Nerede O Allah İçin, Allah Aşkı İçin Aklı Alsa da Almasa da, Evvelce Okumuş Olsa da Olmasa da Hiçbir Hususta Ret ve İtirâz İleri Sürmeksizin, Kayıtsız Şartsız Teslim Olan İçten, Saf ve Samimi Müslümanlar?
Neden Benim veyâ Bir Başkasının Aklı Aldı da Senin Almadı veyâ Neden Benim veyâ Bir Başkasının Aklımız Alsın Almasın Biz Teslim Olduk da Sen Olamadın, Bunu Sorgulasana! Yine Niye Ben veyâ Başkası Evvelce Okumamış Olsak da Bıdı Bıdı Yapmadan, Bakışımızda veyâ Sesimizin Tonunda Herhângi Bir Değişme Olmadan Teslim Olduk da Şu Güne Kadar Okuyup Öğrenmemiş Olduğumuz Bir Meseleye, Niye Sen Olamadın Bir Türlü, Az Biraz Bunu Sorgulasana Hele Bak Bakalım Sorunun Aslı Astarı Neymiş Diye?

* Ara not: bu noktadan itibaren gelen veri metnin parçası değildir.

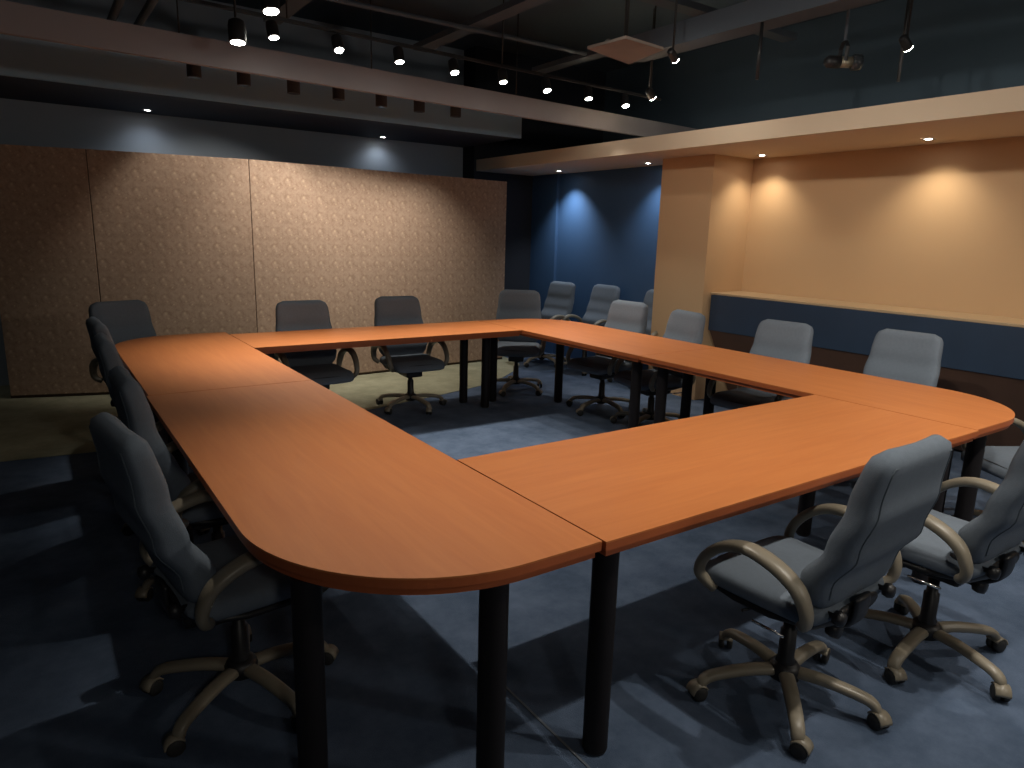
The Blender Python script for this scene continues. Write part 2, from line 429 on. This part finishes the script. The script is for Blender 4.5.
    lathe(bm, [(.012, -.03), (.012, .01), (.026, .012), (.030, .03), (.026, .048), (.01, .052)], 16, mt); finish(bm, 'tension_knob', 'plastic', root, True)
    bm = bmesh.new(); sweep(bm, [(-.06, .03, .37), (-.15, .035, .385), (-.225, .04, .395)], (.005, .005), 8, Vector((0, 1, 0)))
    lv = finish(bm, 'height_lever', 'plastic', root, True)
    bm = bmesh.new(); sweep(bm, [(-.243, -.12, .390), (-.243, -.01, .390)], (.005, .005), 8, Vector((0, 0, 1)))
    finish(bm, 'seat_rail', 'chrome', root, True)
    # --- lift column
    bm = bmesh.new(); lathe(bm, [(.032, .09), (.032, .14), (.027, .15), (.027, .25), (.020, .255), (.020, .34)], 20); finish(bm, 'gas_lift', 'plastic', root, True)
    bm = bmesh.new(); lathe(bm, [(.038, .068), (.052, .078), (.054, .112), (.042, .128), (.03, .132)], 24); finish(bm, 'base_hub', 'plastic', root, True)
    # --- five star base
    for k in range(5):
        a = PI/2 + 2*PI*k/5
        d = Vector((math.cos(a), math.sin(a), 0)); sd = Vector((-d.y, d.x, 0))
        pth = [d*.03+Vector((0, 0, .102)), d*.12+Vector((0, 0, .104)), d*.21+Vector((0, 0, .094)), d*.265+Vector((0, 0, .082)), d*.286+Vector((0, 0, .066)), d*.29+Vector((0, 0, .052))]
        pth = catmull(pth, 3); kk = len(pth)
        bm = bmesh.new(); sweep(bm, pth, [(.026-.006*i/(kk-1), .017-.002*i/(kk-1)) for i in range(kk)], 12, sd, power=2.6)
        lg = finish(bm, 'base_leg', 'taupe', root, True)
        p = d*.29
        sw = a + .9*(k % 3) - .7                       # caster swivel
        wd = Vector((math.cos(sw), math.sin(sw), 0)); off = p + wd*.012
        ax = Vector((-wd.y, wd.x, 0))
        rot = Matrix((( ax.x, wd.x, 0, 0), (ax.y, wd.y, 0, 0), (0, 0, 1, 0), (0, 0, 0, 1)))
        base = Matrix.Translation((off.x, off.y, .027)) @ rot @ Matrix.Rotation(PI/2, 4, 'Y')
        bm = bmesh.new()
        for q in (-1, 1):
            lathe(bm, [(.010, q*.005), (.025, q*.006), (.027, q*.010), (.027, q*.020), (.023, q*.025), (.008, q*.026)], 20, base)
        finish(bm, 'caster_wheel', 'rubber', lg, True)
        # hood over the wheels
        rings = []
        for j in range(11):
            t = PI*(.02+.80*j/10); rr = .0305
            c = Vector((off.x, off.y, .027)) + wd*(rr*math.cos(t)) + Vector((0, 0, rr*math.sin(t)))
            n1 = (wd*math.cos(t)+Vector((0, 0, math.sin(t))))
            rings.append([c+ax*.024+n1*.002, c+ax*.024-n1*.003, c-ax*.024-n1*.003, c-ax*.024+n1*.002])
        bm = bmesh.new(); loft(bm, rings); finish(bm, 'caster_hood', 'taupe', lg, True)
    return root
def dup(root):
    c = root.copy(); COL.objects.link(c)
    for ch in list(root.children):
        a = ch.copy(); COL.objects.link(a); a.parent = c
        for g in ch.children:
            b_ = g.copy(); COL.objects.link(b_); b_.parent = a
    return c
chair0 = make_chair()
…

Sonra Bunları Dile Getirdiğin Zaman, Yine de Akıllanmıyorlar Biliyor musunuz? Akıllanmak Şöyle Dursun, Ne Yapıyorlar; “Elbette Kaynak Önemli” veyâ “Allah Kur’an’da Aklınızı Hiç mi Kullanmazsınız Diyor” Falân Filân Fulun Diye Muhalefete Tam Gaz Devam! Yani Fren de Yok Elindeki Adamda, Çözümsüz Vakalar Aslında Dokunmamak ve Kendilerini Acılarıyla Baş Başa Bırakmak Gerek Ama Rahat da Duramıyorlar.
Kardeşim, Aklını Başına Topla! Aklın Alıyor Diye İnanır veyâ Aklın Almıyor Diye Reddedersen Aklına Tapmış Olursun, ANLA! Evvelce Okumadın Diye Yeni Gördüğün Yeni İşittiğin Bilgiden Yüz Çeviriyorsan, Tâ İlk Okuyup Öğrenmeye Başladığın Güne Git ve O Gün İtibârıyla Başla Her Yeni Bilgiden Yüz Çevirmeye! Yanı Sıra İşlerin Zâhirini Öğren ve Şeriatın Zâhire Göre Amel Et Lâkin Bâtınını ve Bâtını ile Birlikte Esâsen Bâtın Ulemâsını Yok Sayma!
Allah Aşkı İçin Dinleyin Hele!
Farz-ı Misâl Bursevî Hazretleri Olsun, Bistâmî Hazretleri Olsun, Sevrî Hazretleri Olsun, Sekatî, Şa’rânî, Süyûti, Erzurumî, Acîbe, Beydavî, Nişâncızâde, Kazvinî, Gazâlî, Rabbânî, Semerkandî, Taberî, Gümüşhânevî, Pezdevî, Birgivî, Demirî, Geylâni, Rufaî, İsfahânî, Arabî, Mâtüridî, Heytemî, Hirevî, Kastalânî, Taşköprülüzâde, Nakşibendî, Rebhâmî, Alizâde, Kadızâde, Rumî, Râzî, Ayıntabî, Münzirî ve Daha da Sayamayacağım Kadar, Yüzlerce, Yüz Binlerce Mübârek Zât Bir Şeye VAR Diyecek ve Süper Sivri Zekâlının Biri de Çıkıp YOK Diyecek?! Allah’a Yeminler Olsun, Hani Gâvurca Bir Laf Var Yâ “Trajikomik” Diye, Aynen de Öyle İşte! Değil Bunca Mübâreği Ulemâyı Evliyâyı Velî ve Allah Dostunu, Bunlardan Tek, Yalnız Bir Tek Tanesinin Var Dediğine Yok Demeyi Bile Ar Sayar, Hattâ Ateşe Düşmek Gibi Bilirim! Sen Kim Oluyorsun ve Kimlerle Boy Ölçüşüyorsun?!
Yazık Yazık, Yazık Sana! Haberin Yok ve Zoruna da Gidecek Belki Ama Söylemez isek Sözümüzü Tamamlamamış, Vâzifemizi Yapmamış Oluruz. Açık ve Net; ÇİĞNEYİP ÇİĞNEYİP TÜKÜRMÜŞLER SENİ!